Newsletter Thursday, September 26

Amazon workers have until January before they’ll be expected in corporate offices five days a week, but some aren’t expecting to stick around that long.

In a recent survey of 2,585 Amazon employees on anonymous job review site Blind, 73% said they are considering looking for a new job following CEO Andy Jassy’s recent memo announcing a full-time return-to-office. Conversations on Blind tend to be critical of employers.

Further, 80% of the Amazon professionals polled reported that they know of a colleague considering looking for another job because of the announcement.

These Amazon workers also wrote about how the policy announcement has been a blow to morale, and that the change could disproportionately impact parents and caregivers who benefit from remote and hybrid flexibility.

Another survey from Glassdoor finds that 74% of Amazon workers are “rethinking” the future of their careers, whether at the tech giant or elsewhere.

Experts say strict office attendance policies may be a way to get people to quit and avoid the cost of laying them off.

But plenty of Amazon employees are hoping leadership will reconsider the policy, which requires corporate workers to report to offices five days per week, up from the current three, beginning in 2025.

Amazon workers are “strongly dissatisfied” with the policy change, according to an anonymous survey created by employees, reported by Fortune.
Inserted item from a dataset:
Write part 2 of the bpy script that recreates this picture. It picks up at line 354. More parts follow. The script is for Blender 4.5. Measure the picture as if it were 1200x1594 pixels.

The survey was shared on company Slack channels, including a “remote advocacy” group with more than 30,000 members, whose support of flexible work could skew the findings.

The creators of the survey said they intend to aggregate and share the survey findings with Jassy and other leaders “to provide them with clear insight into the impact of this policy on employees, including the challenges identified and proposed solutions,” Fortune reports.

Notably, a group of Amazon employees sent a six-page memo expressing concern to leaders in February 2023 when the company announced a return to office three days a week, but it was dismissed.

Jassy reported seeing teamwide improvements as a result of the company’s hybrid return in his memo announcing the new five-day requirement: “We’ve observed that it’s easier for our teammates to learn, model, practice, and strengthen our culture; collaborating, brainstorming, and inventing are simpler and more effective; teaching and learning from one another are more seamless; and, teams tend to be better connected to one another,” he wrote.

“If anything,” he continued, “the last 15 months we’ve been back in the office at least three days a week has strengthened our conviction about the benefits.”